Required work:
Quote every line from the top of the listing down to and including the line that contains "S.camera = cam".

** Start Data section **

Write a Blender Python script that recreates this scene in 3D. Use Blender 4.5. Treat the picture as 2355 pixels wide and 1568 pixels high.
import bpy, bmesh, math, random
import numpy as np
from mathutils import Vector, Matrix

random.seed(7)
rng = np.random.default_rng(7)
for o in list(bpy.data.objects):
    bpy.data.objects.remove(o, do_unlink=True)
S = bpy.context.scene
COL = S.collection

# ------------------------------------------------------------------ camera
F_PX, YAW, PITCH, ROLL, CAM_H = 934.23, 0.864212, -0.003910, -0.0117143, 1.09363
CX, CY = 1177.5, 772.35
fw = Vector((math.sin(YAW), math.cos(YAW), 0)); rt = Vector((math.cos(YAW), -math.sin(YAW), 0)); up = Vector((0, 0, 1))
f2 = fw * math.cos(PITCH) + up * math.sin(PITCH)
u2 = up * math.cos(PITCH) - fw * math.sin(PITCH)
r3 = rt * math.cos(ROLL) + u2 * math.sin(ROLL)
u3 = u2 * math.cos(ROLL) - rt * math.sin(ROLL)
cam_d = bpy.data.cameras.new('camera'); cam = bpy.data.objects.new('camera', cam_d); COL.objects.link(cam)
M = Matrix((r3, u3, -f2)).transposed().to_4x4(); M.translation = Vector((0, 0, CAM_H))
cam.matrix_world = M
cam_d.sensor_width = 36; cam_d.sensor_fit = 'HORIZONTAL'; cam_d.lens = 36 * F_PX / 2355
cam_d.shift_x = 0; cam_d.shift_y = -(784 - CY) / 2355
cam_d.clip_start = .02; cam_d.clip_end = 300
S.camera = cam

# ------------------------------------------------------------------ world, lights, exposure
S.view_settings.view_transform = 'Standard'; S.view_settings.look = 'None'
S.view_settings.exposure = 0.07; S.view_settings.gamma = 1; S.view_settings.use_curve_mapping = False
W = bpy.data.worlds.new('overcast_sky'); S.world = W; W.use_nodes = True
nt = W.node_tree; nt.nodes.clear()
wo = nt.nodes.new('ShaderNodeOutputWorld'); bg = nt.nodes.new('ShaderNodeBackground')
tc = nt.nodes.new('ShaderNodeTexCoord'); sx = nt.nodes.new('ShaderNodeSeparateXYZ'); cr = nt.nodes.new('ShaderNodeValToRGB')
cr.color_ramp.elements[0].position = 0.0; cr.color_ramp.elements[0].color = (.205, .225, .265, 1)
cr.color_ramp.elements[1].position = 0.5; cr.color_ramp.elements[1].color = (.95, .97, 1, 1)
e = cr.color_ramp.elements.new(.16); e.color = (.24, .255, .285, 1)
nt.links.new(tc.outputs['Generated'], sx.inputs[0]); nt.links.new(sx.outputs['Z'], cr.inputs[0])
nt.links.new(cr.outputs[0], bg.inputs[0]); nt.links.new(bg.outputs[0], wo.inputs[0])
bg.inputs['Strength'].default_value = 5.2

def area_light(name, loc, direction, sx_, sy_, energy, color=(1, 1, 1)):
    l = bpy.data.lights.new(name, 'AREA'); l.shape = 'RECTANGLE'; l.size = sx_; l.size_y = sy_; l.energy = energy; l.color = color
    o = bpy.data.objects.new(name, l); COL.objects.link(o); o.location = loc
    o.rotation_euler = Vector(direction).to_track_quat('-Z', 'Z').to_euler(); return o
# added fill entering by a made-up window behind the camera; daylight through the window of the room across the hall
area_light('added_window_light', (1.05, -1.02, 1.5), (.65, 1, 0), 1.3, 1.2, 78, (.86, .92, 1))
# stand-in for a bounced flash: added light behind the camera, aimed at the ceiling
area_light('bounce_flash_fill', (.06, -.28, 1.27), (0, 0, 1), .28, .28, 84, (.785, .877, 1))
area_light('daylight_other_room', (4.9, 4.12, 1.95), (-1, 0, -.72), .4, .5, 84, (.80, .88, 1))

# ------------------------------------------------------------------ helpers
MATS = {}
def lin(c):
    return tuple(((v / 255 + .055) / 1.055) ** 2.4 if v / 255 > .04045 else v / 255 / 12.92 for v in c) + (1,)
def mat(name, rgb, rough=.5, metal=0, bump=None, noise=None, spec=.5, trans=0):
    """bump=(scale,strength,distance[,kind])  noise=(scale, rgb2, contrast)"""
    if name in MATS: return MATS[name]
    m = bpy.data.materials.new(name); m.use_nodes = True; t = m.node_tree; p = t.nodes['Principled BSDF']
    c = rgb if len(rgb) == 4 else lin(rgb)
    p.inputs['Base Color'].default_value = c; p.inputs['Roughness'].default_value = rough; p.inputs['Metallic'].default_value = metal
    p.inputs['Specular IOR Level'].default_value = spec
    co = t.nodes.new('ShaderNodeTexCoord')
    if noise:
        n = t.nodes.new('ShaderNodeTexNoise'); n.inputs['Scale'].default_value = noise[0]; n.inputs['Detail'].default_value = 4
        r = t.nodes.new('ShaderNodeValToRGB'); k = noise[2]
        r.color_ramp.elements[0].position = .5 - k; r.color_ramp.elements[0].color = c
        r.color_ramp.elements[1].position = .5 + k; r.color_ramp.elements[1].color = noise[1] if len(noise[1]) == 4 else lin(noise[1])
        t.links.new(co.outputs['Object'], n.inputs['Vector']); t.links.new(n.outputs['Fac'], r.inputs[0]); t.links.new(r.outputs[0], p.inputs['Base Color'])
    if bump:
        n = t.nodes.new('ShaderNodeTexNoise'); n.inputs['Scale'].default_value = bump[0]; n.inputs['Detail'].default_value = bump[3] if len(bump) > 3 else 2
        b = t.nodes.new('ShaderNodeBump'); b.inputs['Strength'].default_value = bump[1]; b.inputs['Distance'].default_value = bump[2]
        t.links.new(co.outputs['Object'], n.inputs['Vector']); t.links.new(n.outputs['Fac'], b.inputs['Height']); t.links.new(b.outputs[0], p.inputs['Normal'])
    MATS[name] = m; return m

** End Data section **

Task response:
Write a Blender Python script that recreates this scene in 3D. Use Blender 4.5. Treat the picture as 2355 pixels wide and 1568 pixels high.
import bpy, bmesh, math, random
import numpy as np
from mathutils import Vector, Matrix

random.seed(7)
rng = np.random.default_rng(7)
for o in list(bpy.data.objects):
    bpy.data.objects.remove(o, do_unlink=True)
S = bpy.context.scene
COL = S.collection

# ------------------------------------------------------------------ camera
F_PX, YAW, PITCH, ROLL, CAM_H = 934.23, 0.864212, -0.003910, -0.0117143, 1.09363
CX, CY = 1177.5, 772.35
fw = Vector((math.sin(YAW), math.cos(YAW), 0)); rt = Vector((math.cos(YAW), -math.sin(YAW), 0)); up = Vector((0, 0, 1))
f2 = fw * math.cos(PITCH) + up * math.sin(PITCH)
u2 = up * math.cos(PITCH) - fw * math.sin(PITCH)
r3 = rt * math.cos(ROLL) + u2 * math.sin(ROLL)
u3 = u2 * math.cos(ROLL) - rt * math.sin(ROLL)
cam_d = bpy.data.cameras.new('camera'); cam = bpy.data.objects.new('camera', cam_d); COL.objects.link(cam)
M = Matrix((r3, u3, -f2)).transposed().to_4x4(); M.translation = Vector((0, 0, CAM_H))
cam.matrix_world = M
cam_d.sensor_width = 36; cam_d.sensor_fit = 'HORIZONTAL'; cam_d.lens = 36 * F_PX / 2355
cam_d.shift_x = 0; cam_d.shift_y = -(784 - CY) / 2355
cam_d.clip_start = .02; cam_d.clip_end = 300
S.camera = cam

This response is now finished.